Le préjudice… et au delà du préjudice.
Vers la consécration des dommages et intérêts punitifs
Le principe de la réparation intégrale du préjudice impose à celui qui a causé un préjudice de le réparer. En outre, la réparation ne peut pas aller au delà du préjudice, ce qui exclut en principe les dommages et intérêts punitifs.
C’est le principe de la réparation intégrale : rien que le préjudice, mais tout le préjudice. Sans doute ce principe est-il atténué en matière contractuelle : ici, lorsqu’une partie se plaint des manquements imputables à l’autre, seul le dommage prévisible est normalement réparable. Au demeurant, le contrat peut stipuler des clauses limitatives de responsabilité ou des clauses pénales qui contrarient le principe de la réparation intégrale. N’empêche : lorsque la violation du contrat est extrêmement grave, le juge ne peut en principe octroyer une indemnité plus grande que ce à quoi correspond le préjudice réellement subi par la victime. Or cela peut être fâcheux : une faute grave sera parfois peu sanctionnée.
Afin de lutter contre les comportements opportunistes, le législateur a toutefois décidé de prendre le problème à bras le corps. Et la mesure, générale, est de nature à intéresser le monde de la distribution. Jugez plutôt.
Les limites posées par l’avant projet de réforme du droit de la responsabilité civile
L’avant-projet de loi portant réforme de la responsabilité civile, rendu public le 29 avril dernier, prévoit l’insertion d’un nouvel article 1266 rédigé comme suit :
« Lorsque l’auteur du dommage a délibérément commis une faute lourde, notamment lorsque celle-ci a généré un gain ou une économie pour son auteur, le juge peut le condamner, par une décision spécialement motivée, au paiement d’une amende civile.
Cette amende est proportionnée à la gravité de la faute commise, aux facultés contributives de l’auteur ou aux profits qu’il en aura retirés.
L’amende ne peut être supérieure à 2 millions d’euros. Toutefois, elle peut atteindre le décuple du montant du profit ou de l’économie réalisés.
Si le responsable est une personne morale, l’amende peut être portée à 10 % du montant du chiffre d’affaires mondial hors taxes le plus élevé réalisé au cours d’un des exercices clos depuis l’exercice précédant celui au cours duquel la faute a été commise.
Cette amende est affectée au financement d’un fonds d’indemnisation en lien avec la nature du dommage subi ou, à défaut, au Trésor public ».

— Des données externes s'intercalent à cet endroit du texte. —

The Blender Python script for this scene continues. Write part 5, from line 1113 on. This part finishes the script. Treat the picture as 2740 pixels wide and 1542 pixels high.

Certes, le texte a surtout été forgé pour les cas de responsabilité extracontractuelle. Il s’agit de sanctionner ce qu’on appelle les fautes lucratives. Comme par exemple lorsqu’un magazine de presse à scandales décide délibérément de violer le droit à la vie privée d’une personne connue en sachant que son éventuelle condamnation ne sera jamais à la hauteur du bénéfice des tirages.
Reste que cet article s’inscrit dans un chapitre général sur les « effets de la responsabilité » en général. Et qu’il a ainsi vocation à concerner aussi la responsabilité contractuelle. Où l’on en vient à la franchise.
Les retombées en droit de la distribution
Supposez un franchiseur qui, dans son Document d’Information Précontractuelle, omet délibérément certaines informations afin de séduire les candidats à l’intégration de son réseau. Si le manquement ou le mensonge ne sont pas jugés suffisamment déterminants, ils ne peuvent fonder la nullité du contrat. Il y a donc bien une faute, délibérée de surcroît, mais concrètement, cela n’y changera rien. Et le franchiseur pourra continuer ses pratiques en toute impunité. Le nouveau texte permettra de le faire condamner à une amende civile. Evidemment, le fruit de cette amende ne sera pas pour le franchisé dupé. N’empêche : la sanction peut s’avérer dissuasive.
Pensons à un autre exemple, tiré des pratiques du secteur de la distribution alimentaire. Trop souvent, malgré un célèbre avis de l’Autorité de la concurrence rendu le 7 décembre 2010, les têtes de réseau font signer à tel ou tel locataire-gérant et/ou franchisé une pile de contrats distincts : franchise, approvisionnement, contrat de fidélité, de location-gérance, contrat informatique etc. Personne n’est dupe : le but est d’embrouiller son cocontractant afin de dissuader ses velléités de chicane. Lorsqu’un conflit surgira et que le franchisé entendra saisir un juge, le franchiseur aura beau jeu de lui brandir telle ou telle clause de tel ou tel contrat afin de lui mettre des bâtons dans les roues. Dit autrement, cet empilement contractuel favorise les stratégies dilatoires. Il y a faute, c’est évident. Le préjudice, pourtant, semble trop évanescent. Alors ? Une amende civile ? Pourquoi pas !
Espérons que ce nouvel article 1266 du code civil, dont le potentiel est gigantesque, contribuera à policer les réseaux de distribution.